La carica degli intellettuali meloniani e la chiusura della mente italiana

Francesco Cundari

Galli della Loggia se la prende con lo ius culturae. Ricolfi con l’establishment di sinistra che impone il politicamente corretto a tutta la società. Orsina già vede Giorgia Meloni a Palazzo Chigi

Sulla Stampa il politologo liberale Giovanni Orsina, già teorico della necessità di «romanizzare i barbari» leghisti e grillini (nell’estate del 2018, all’indomani della formazione del governo gialloverde), firmava un interessante editoriale dal titolo «Perché ha senso Meloni premier».

Sempre ieri, ma sul Corriere della sera, lo storico liberale Ernesto Galli della Loggia – che il suo endorsement per Giorgia Meloni lo aveva già fatto il 28 marzo in un immaginifico articolo dal titolo: «La destra moderna che serve al paese» – passava direttamente al merito di una delle battaglie maggiormente sentite dai moderni Fratelli d’Italia, e spiegava che quella dello ius culturae non era affatto una buona idea.

Il giorno prima, durante Quarta Repubblica, talk show di prima serata condotto dal giornalista liberale Nicola Porro su Retequattro, il sociologo liberale Luca Ricolfi, presidente della fondazione Hume, dichiarava di essere in «grandissimo imbarazzo e sofferenza», di fronte al dibattito sulla legge Zan. E così spiegava le ragioni del suo dolore: «Perché io sono una persona culturalmente di sinistra, cioè vengo di lì, sono tuttora collocato lì e sono stato abituato tutta la mia vita a pensare che la censura tendenzialmente è una cosa di destra, perché è stato così nel nostro paese. E invece sono costretto a constatare che la censura è passata da destra a sinistra. E simmetricamente la libertà di pensiero è migrata da sinistra a destra».

Evidentemente, non solo la libertà di pensiero. Ma anche questo è un fenomeno di più lunga durata. Di sicuro, comunque, secondo Ricolfi il problema è ben più antico della legge Zan. Ed è, testualmente, il seguente: «Oggi le idee costituite, le idee vincenti, sono quelle dell’establishment, l’establishment è di sinistra e la sua idea dominante è il politicamente corretto, e quindi diventa anche abbastanza naturale per un sociologo, anche se triste per me, osservare che l’operazione di imposizione a tutta la società del politicamente corretto è un’operazione che conduce la sinistra».
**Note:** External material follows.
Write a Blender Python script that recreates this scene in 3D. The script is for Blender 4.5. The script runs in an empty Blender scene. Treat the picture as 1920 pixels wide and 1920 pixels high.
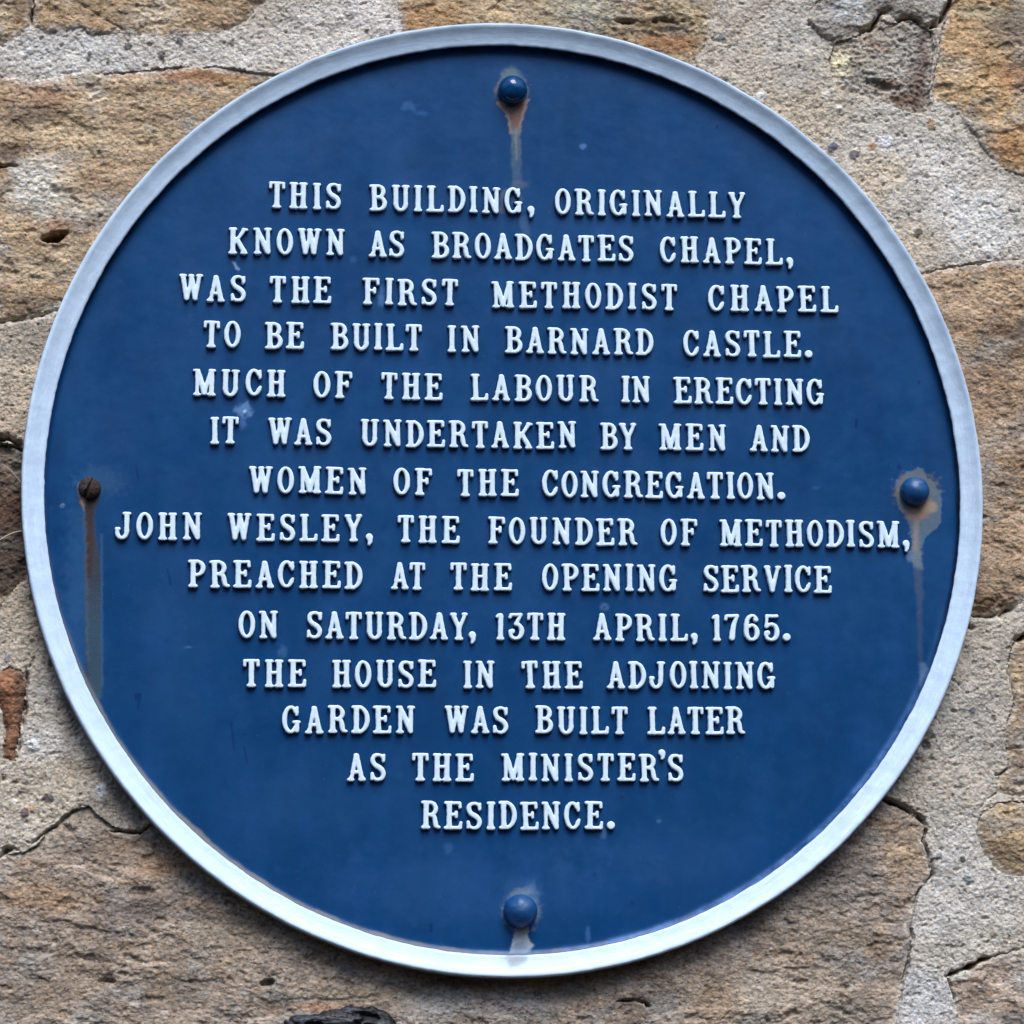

Resta un mistero, almeno per me, come una simile constatazione possa essere addirittura naturale per un sociologo, un ragioniere o anche un fruttivendolo, nel paese in cui il partito più votato alle ultime politiche, il Movimento 5 stelle, è nato in una cerimonia chiamata «Vaffa Day», il primo attualmente in cima ai sondaggi, la Lega, è guidato da un virtuoso dell’eufemismo del calibro di Matteo Salvini – del quale non credo occorrano citazioni – mentre la destra più «moderna» (Galli della Loggia) e «rassicurante» (Orsina) agita fosche cospirazioni del finanziere ebreo George Soros chiamandolo «usuraio».
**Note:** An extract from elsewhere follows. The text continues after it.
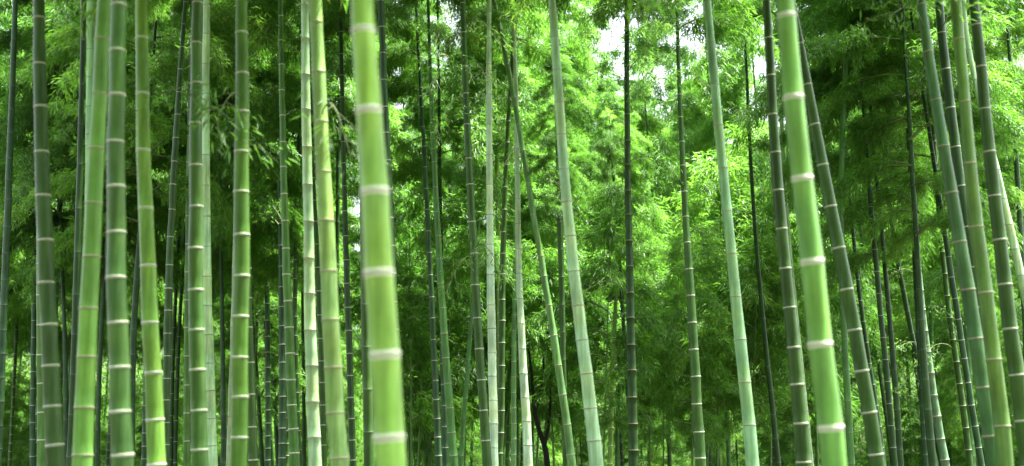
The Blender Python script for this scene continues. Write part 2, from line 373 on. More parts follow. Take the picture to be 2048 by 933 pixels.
C_('thick yellowish culm with brown streaks and a glossy highlight', 'p', (.22,.40,.10), [(631,0,26),(640,233,28),(654,466,32),(665,700,35),(678,933,38)], [46,146,245,345,443,544,641,737,827,918], .45)
C_('dark close-ringed culm between the streaky yellow culm and the nearest culm', 'w', BK, [(683,100,8),(686,300,9),(690,466,11),(696,616,13),(699,700,13),(706,933,13)], [373,423,473,521,568,616,662,708,752,796,838,881,921], .5)
C_('thin dark culm hugging the right side of the streaky yellow culm high up', 'd', BK, [(681,50,7),(677,250,8),(675,466,8),(672,933,9)], (60,55))
C_('dark white-ringed culm low between the cream and streaky yellow culms', 'w', DK, [(626,350,8),(633,500,10),(640,640,12),(645,766,12),(647,933,13)], [489,536,583,631,678,723,766,811,851,891], .45)
C_('nearest culm of all, thick bright yellow-green with broad white bands', 'w', (.195,.40,.055), [(725,0,45),(736,223,51),(748,384,56),(760,547,59),(770,711,60),(782,933,62)], [62,223,384,547,711,876], 1.3)
C_('dark culm half hidden behind the right side of the nearest thick culm', 'w', DB, [(762,0,12),(769,233,14),(781,466,17),(790,666,18),(800,933,19)], [55,107,161,215,267,322,380,437,493,548,605,660,713,765,815,863,911])
C_('dark culm half hidden behind the left side of the nearest thick culm', 'd', DK, [(722,0,12),(726,300,16),(730,466,19),(735,766,20),(737,933,21)], (15,85), .5)
# --- centre
C_('left and darker of the slim pair right of the nearest thick culm', 'w', DB, [(841,160,7),(846,280,8),(853,400,9),(857,466,10),(867,666,11),(878,933,14)], [335,378,420,463,506,551,595,637,680,722,762,800,838,875,912], .4)
C_('right and lighter of the slim pair right of the nearest thick culm', 'p', MB, [(858,60,6),(865,250,9),(873,450,12),(884,590,14),(893,716,16),(908,933,17)], [325,375,425,473,519,568,617,668,717,768,817,866,912], .35)
C_('slim green culm showing between the two of the slim pair low down', 'w', DB, [(880,400,8),(884,566,10),(885,716,12),(892,933,13)], (560,42), .35)
C_('thin light stem leaning right at the foot of the slim pair', 'd', MB, [(870,716,6),(862,806,7),(850,931,8)], (740,32))
C_('wavy thin light green stem, first right of the nearest thick culm, low down', 'd', LG, [(818,500,6),(822,616,8),(831,746,8),(845,866,9),(847,931,9)], (560,38))
C_('thin light green stem between the wavy one and the slim pair', 'd', MG, [(845,540,6),(847,616,7),(850,716,8),(855,816,8),(859,916,9)], (570,38))
C_('slim culm leaning strongly to the right among leaves, right of the slim pair', 'd', MG, [(945,500,5),(925,560,6),(897,651,7),(850,790,8)], (510,30), dia=.06)
C_('bluish slim culm low down between the slim pair and the dark straight culm', 'd', MB, [(935,740,9),(930,806,10),(921,931,11)], (760,38))
C_('dark straight culm with brownish upper rings left of the white-topped culms', 'w', (.038,.105,.015), [(926,0,10),(933,233,13),(945,466,16),(959,700,18),(967,800,18),(974,933,19)], [66,133,188,250,318,370,445,508,571,637,699,761,822,882], .4)
C_('left white-topped culm, green and dark-ringed towards the foot', 'd', (.48,.70,.42), [(979,65,9),(978,200,12),(977,466,14),(984,616,17),(987,716,17),(988,933,17)], [130,190,250,310,370,430,490,550,611,658,706,753,801,848,896])
C_('slim light green culm squeezed between the left white-topped culm and a dark bent one', 'w', LG, [(993,320,8),(997,466,9),(998,700,9),(999,933,9)], (350,46), .3)
C_('dark culm crossing behind the sweeping bent culm near the middle', 'w', DK, [(1032,0,8),(1027,100,8),(1017,250,9),(1010,350,10),(1008,466,11),(1005,616,13),(1003,716,13),(999,933,14)], [330,375,420,465,508,549,600,642,686,732,778,822,866,907], .35)
C_('right white-topped culm, green and dark-ringed towards the foot', 'd', (.46,.68,.40), [(1031,140,8),(1034,300,10),(1036,466,12),(1040,590,13),(1043,690,15),(1050,790,17),(1057,933,19)], [198,248,298,348,398,448,498,548,598,648,698,748,796,843,891])
C_('sweeping bent light green culm, curving down to the right across the middle', 'p', (.12,.27,.075), [(987,0,9),(1005,80,9.5),(1016,135,10),(1024,175,10),(1036,250,10),(1050,325,10),(1059,375,11),(1074,466,12),(1086,541,13),(1098,616,13),(1107,681,15),(1120,746,15),(1129,816,16),(1144,933,17)], [60,130,195,250,302,367,430,513,553,611,672,731,790,850,910], .45)
C_('slim green culm leaning right behind the foot of the right white-topped culm', 'd', MG, [(1033,640,7),(1023,716,8),(1012,806,8),(1003,931,9)], (690,36))
C_('pale slim culm with close rings, thickest of the cluster left of the right white-topped culm', 'w', CY, [(1029,560,8),(1028,700,10),(1027,933,11)], (600,31), .35)
C_('thin pale culm on the left of the close-ringed pale one', 'w', MB, [(1021,700,6),(1017,800,7),(1014,933,8)], (720,33), .3)
C_('thin pale culm on the right of the close-ringed pale one', 'w', MB, [(1032,700,6),(1034,800,7),(1036,933,7)], (715,33), .3)
C_('slim green culm leaning right through leaves beside the sweeping bent culm', 'd', MG, [(1072,480,5),(1062,531,6),(1050,581,7),(1040,640,7)], (500,32), dia=.06)
C_('big pale cyan-green culm leaning left with thin pale rings, right of the middle', 'p', (.34,.58,.29), [(1103,0,15),(1109,75,17),(1114,141,18),(1119,206,19),(1123,270,19.5),(1129,340,20),(1134,405,21),(1139,466,22),(1147,541,23),(1157,611,24),(1164,681,24.5),(1172,748,25),(1187,882,28),(1193,933,29)], [18,75,141,206,270,339,405,473,543,612,681,748,817,882], .4)
C_('dark culm following behind the left side of the big pale cyan-green one', 'd', DK, [(1115,250,9),(1118,400,11),(1121,466,12),(1123,616,12),(1128,716,11),(1131,933,12)], (280,55), .4)
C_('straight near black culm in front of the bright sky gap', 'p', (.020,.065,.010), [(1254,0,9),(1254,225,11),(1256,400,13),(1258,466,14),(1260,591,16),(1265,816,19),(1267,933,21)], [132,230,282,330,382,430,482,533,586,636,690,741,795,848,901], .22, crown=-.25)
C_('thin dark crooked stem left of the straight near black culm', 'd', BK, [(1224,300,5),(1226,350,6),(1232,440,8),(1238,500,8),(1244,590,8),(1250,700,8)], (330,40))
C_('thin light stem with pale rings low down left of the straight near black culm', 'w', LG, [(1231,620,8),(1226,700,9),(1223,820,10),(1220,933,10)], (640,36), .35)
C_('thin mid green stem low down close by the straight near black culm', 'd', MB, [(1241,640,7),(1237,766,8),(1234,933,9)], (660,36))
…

Meno misterioso è perché i partiti populisti e illiberali abbiano da noi tanto successo, se qui persino i liberali fanno proprio il linguaggio, il lessico, diciamo pure la propaganda più tipica delle demokrature dell’Europa orientale.

Ancora più illuminante, da questo punto di vista, l’argomentazione di Galli della Loggia, che per prendersela con lo ius culturae trae spunto da un articolo del Fatto quotidiano in cui Gad Lerner raccontava di aver sentito immigrati di seconda generazione (bruttissima espressione, peraltro) gridare insulti contro gli ebrei nelle manifestazioni a favore della Palestina.

Di qui l’implacabile sillogismo: «Immigrati di seconda generazione, dunque nati in Italia. Dunque giovani che verosimilmente hanno seguito un ciclo scolastico o più d’uno nelle scuole italiane».

Ergo «l’influenza dell’ambiente familiare e religioso, di chi parla la medesima lingua materna, della tradizione, conta più di qualche migliaio di ore di lezione». E questo perché, tenetevi forte: «Tra l’illuminismo e l’identità, rassegniamoci, quasi sempre vince l’identità». Dunque, sembrerebbe di capire, per il vero liberale, seppur rassegnato, meglio tornare al Medioevo: dove nasci, lì resti, e non c’è pubblica istruzione, formazione, cultura che possa farci niente.

Del resto, se questi sono i discorsi dei nostri massimi intellettuali, verrebbe quasi voglia di dargli ragione.